I don't think the desktop is dead yet though, nor will it be in 5 years. I can certainly see a shift in that direction though.
I never said desktop would be dead, it will either just be a smaller player in the number of searches as it won't be the only device a person uses.
When people are searching for stuff at home they'll be using a desktop, laptop, netbook or tablet device and when mobile most likely a smart phone, tablet or netbook.
One report I just read puts iPhone sales alone somewhere around 43M units total and 8M new per quarter. The iPad sold almost 800K units the first month it was released and people expect the numbers to soon be in the millions. Google has put millions of Android phones in the market with Android tablets quickly looming. Microsoft also has lots of Windows phones out there along with Palm, etc. and there are Windows tablets about to launch as well.
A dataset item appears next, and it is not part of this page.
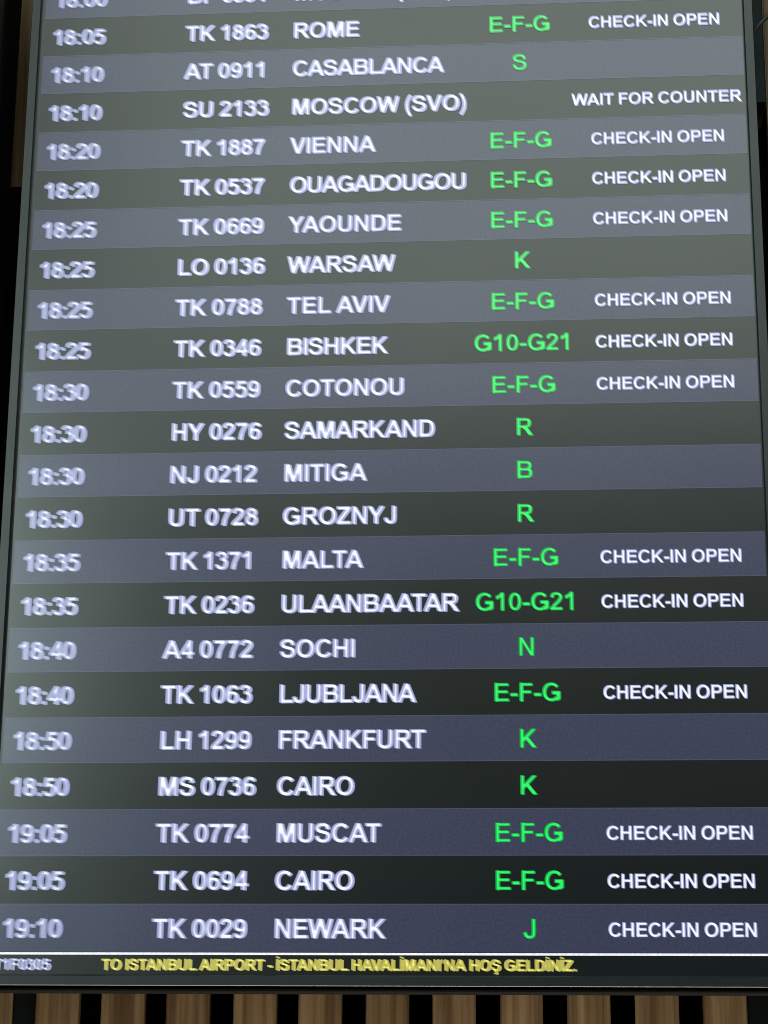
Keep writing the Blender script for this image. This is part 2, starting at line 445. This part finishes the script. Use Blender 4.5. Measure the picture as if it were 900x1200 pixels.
STAT_W = {"": 0, "CHECK-IN OPEN": 0.1885, "WAIT FOR COUNTER": 0.2395}
EM = 0.560 * HR          # em of the large lettering
EMS = 0.405 * HR         # em of the status lettering
TRK, TRKS = -62, -80
YR, YT = 0.0, -0.0004
px = S / 850.0

def smear(X, k):  # camera-shake streak of the letters' light, built into their outlines
    t = max(0, min(1, X)); v = max(0, min(1, k / 22))
    return ((1.3 + 3.6 * (1 - t) ** 1.4) * px, -(2.5 * (1 - v) + 0.9 * v) * px)

def flat(name, x0, x1, z0, z1, y, material, parent):
    me = bpy.data.meshes.new(name)
    me.from_pydata([(x0, y, z0), (x1, y, z0), (x1, y, z1), (x0, y, z1)], [], [(0, 1, 2, 3)])
    return own(link(name, me, material, parent))

def sub(o, par):
    o.matrix_parent_inverse = par.matrix_world.inverted()
    return o

E_T = 0.0008
for i in range(int(TOPK), 23):
    blue = (i % 2 == 0)
    za, zb_ = sz(i - 1), sz(i)
    if i == TOPK: continue
    row = flat("flight_row", sx(XL), sx(XR), zb_, za, YR, M_BLUE if blue else M_DARK, board)
    bpy.context.view_layer.update()
    if blue:
        for (p0, p1) in ((za - E_T, za), (zb_, zb_ + E_T)):
            if i == 22 and p0 == zb_: continue
            sub(flat("row_edge", sx(XL), sx(XR), p0, p1, YR - 0.0002, M_EDGE, row), row)
    if i < 0: continue
    t, fn, de, co, stt = ROWS[i]
    row["label"] = ("blue-grey" if blue else "dark") + " row for the %s flight to %s" % (t, de.title())
    zbase = za - 0.715 * HR
    def put(name, s, X, em, trk, material, zb0, align='l', copies=6, width=None):
        if not s: return
        if width:      # the display spaces its letters unevenly: fit the word to its width
            full = width * S - smear(X, i)[0] + 0.09 * em
            trk = (full / em * 2048 - text_extent(s, 0)) / (len(s) - 1)
        wd = text_extent(s, trk) * em / 2048
        x0 = sx(X) - (wd / 2 if align == 'c' else 0)
        o = text_mesh(name, s, x0, zb0, em, trk, smear(X, i), copies, material, row, YT, G=SEMI if align == 'c' and material is M_GREEN else BOLD)
        sub(o, row)
    put("departure_time", t, 0.0, EM, TRK, M_GREYWHITE, zbase, width=0.0823)
    put("flight_number", fn, 0.1970, EM, TRK, M_WHITE, zbase, width=FLIGHT_W[i])
    put("destination_name", de, 0.3540, EM, TRK, M_WHITE, zbase, width=DEST_W[i])
    put("counter_letter", co, 0.6825, EM, TRK + 20, M_GREEN, zbase, 'c', 5)
    put("status_text", stt, 0.8755, EMS, TRKS, M_WHITE, za - 0.675 * HR, 'c', 5, STAT_W[stt])

rule = flat("white_rule", sx(XL), sx(XR), sz(22) - 0.0024, sz(22) - 0.0005, YR, M_LINE, board)
tick = flat("ticker_strip", sx(XL), sx(XR), zb + 0.0006, sz(22) - 0.0029, YR, M_DARK, board)
bpy.context.view_layer.update()
EMT = 0.315 * HR
msg = "TO ISTANBUL AIRPORT - İSTANBUL HAVALİMANI'NA HOŞ GELDİNİZ."
W_IN = (0.7445 - 0.1325) * S - 3 * px
sq = W_IN / (text_extent(msg, -60) * EMT / 2048)
TW = [0.30, 0.20, 0.20, 0.30]
o = text_mesh("ticker_message", msg, sx(0.1330), sz(22) - 0.0155, EMT, -60, (2.9 * px, -1.0 * px), 4, M_YELLOW, tick, YT, TW, sq, TICK); sub(o, tick)
o = text_mesh("display_code", "T1F0305", sx(-0.0085), sz(22) - 0.0155, EMT, -40, (4.2 * px, -1.2 * px), 4, M_WHITE, tick, YT, TW, 1.0, TICK); sub(o, tick)

# ------------------------------------------------------------------ black board behind the display
bx0, bx1 = sx(XL) - 0.30, sx(XR) + 0.30
bb = boxes("backing_board", [(bx0, bx1, 0.09, 0.12, sz(21.9), sz(3.35))], M_BOARD, None, 0.001)
bb["label"] = "matt black board mounted behind the departures display"
bb["category"] = "board"

# ------------------------------------------------------------------ slatted wall
wall = boxes("slatted_wall", [(-1.9, 1.9, 0.235, 0.30, -0.1, 2.75)], M_FELT)
wall["kind"] = "structure"
PITCH, SW, SX0 = 0.0643, 0.0408, -0.3365
import bmesh
def slat_mesh(z0, z1):
    me = bpy.data.meshes.new("wood_slat")
    bm = bmesh.new(); bmesh.ops.create_cube(bm, size=1)
    for v in bm.verts:
        v.co = Vector((v.co.x * SW, 0.215 + (v.co.y + .5) * 0.0195, z0 if v.co.z < 0 else z1))
    bmesh.ops.bevel(bm, geom=bm.edges[:], offset=0.0012, segments=2, affect='EDGES')
    bm.to_mesh(me); bm.free(); me.materials.append(M_WOOD)
    return me
SEAM = 1.60               # the cladding is in two lifts; the joint is behind the black board
lo, hi = slat_mesh(-0.1, SEAM - 0.002), slat_mesh(SEAM + 0.002, 2.75)
for k in range(-20, 26):
    for me_, off in ((lo, 0.0), (hi, -0.029)):
        if me_ is hi and not (-12 <= k <= 18): continue
        o = bpy.data.objects.new("wood_slat", me_); sc.collection.objects.link(o)
        o.location = (SX0 + k * PITCH + off + random.uniform(-.0006, .0006), random.uniform(-.0008, .0008), 0); o.parent = wall
# a slate grey strip is added in two of the gaps
for gx in (SX0 - PITCH / 2, SX0 + 10.5 * PITCH):
    o = boxes("gap_strip", [(gx - 0.0105, gx + 0.0105, 0.222, 0.2352, -0.1, SEAM)], M_STRIPG, wall)

# neighbouring display on the left: only its right-hand edge comes into the frame
nd = bpy.data.objects.new("neighbouring_display", None); sc.collection.objects.link(nd)
nd.location = (sx(-0.60), 0.03, sz(22.6))
nd["label"] = "edge of the neighbouring black display at the top left corner"
nd["category"] = "display"
bpy.context.view_layer.update()
nr = sx(-0.0870)
for o in (boxes("frame_rail", [(nr - 0.011, nr, -0.004, 0.030, zb, ft)], M_FRAME, nd, 0.001),
          boxes("screen_panel", [(nr - 0.70, nr - 0.0112, 0.0, 0.029, zb, ft)], M_BLACK, nd),
          boxes("rear_case", [(nr - 0.69, nr + 0.002, 0.031, 0.088, zb, ft)], M_CASE, nd, 0.002)):
    o.matrix_parent_inverse = nd.matrix_world.inverted()

# steel post and conduit on the right, behind the display
post = boxes("steel_post", [(sx(XR) + 0.014, sx(XR) + 0.032, 0.10, 0.16, sz(1.5), sz(-6))], M_POST, None, 0.001)
post["label"] = "dark blue-grey steel post behind the upper right edge of the display"
post["category"] = "post"
def tube(name, pts, r, material, n=12):
    cu = bpy.data.curves.new(name, 'CURVE'); cu.dimensions = '3D'; cu.bevel_depth = r; cu.bevel_resolution = 4; cu.use_fill_caps = True
    sp = cu.splines.new('NURBS'); sp.points.add(len(pts) - 1)
    for q, c in zip(sp.points, pts): q.co = (*c, 1)
    sp.use_endpoint_u = True; sp.order_u = 3
    tmp = bpy.data.objects.new(name, cu); sc.collection.objects.link(tmp)
    bpy.context.view_layer.update()
    me = bpy.data.meshes.new_from_object(tmp.evaluated_get(bpy.context.evaluated_depsgraph_get()))
    bpy.data.objects.remove(tmp)
    o = link(name, me, material); 
    if not me.materials: me.materials.append(material)
    return o
x = sx(XR)
cd = tube("conduit", [(x + 0.012, 0.070, sz(0.42)), (x + 0.0165, 0.062, sz(0.16)), (x + 0.0245, 0.058, sz(-0.10)), (x + 0.045, 0.06, sz(-0.6))], 0.0022, M_TUBE)
cd["label"] = "thin grey conduit running up diagonally at the top right of the display"
cd["category"] = "cable"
So the stark reality is that rapidly almost everyone with a cell phone will have a decent browser available when they upgrade their phone if they didn't already.
If you're sitting at lunch and decide to search for something, do you grab the phone and do it mobile or wait until you get back to the desktop?
Many are doing it mobile, I'm doing it mobile, the wife is doing it mobile, everyone at the bar is clicking on stuff while sipping a pint, it's reached the tipping point (pun intended) IMO already.
Here's a simple example of my problem:
My phone displays AdSense on my site, but the site isn't formatted properly to shove AdSense in your face the same way it does on the desktop. The content the surfer wants is all in a column that you can easily scroll down the phone screen and never see the ads. Sticking ads on the left or right column simply doesn't work because of the dimensions of those little screens. The ads need to be right in the mix with the rest of the data or anchored with CSS so they're always present on the screen.
All I need to do is reformat to make sure the ads are either mixed in with the content or anchored on the screen with CSS, but it's a HUGE site and it's a big job.
However, it's getting to the point it must be done to capture the revenue rapidly being lost otherwise someone else will do it first and make a better mobile experience than my site.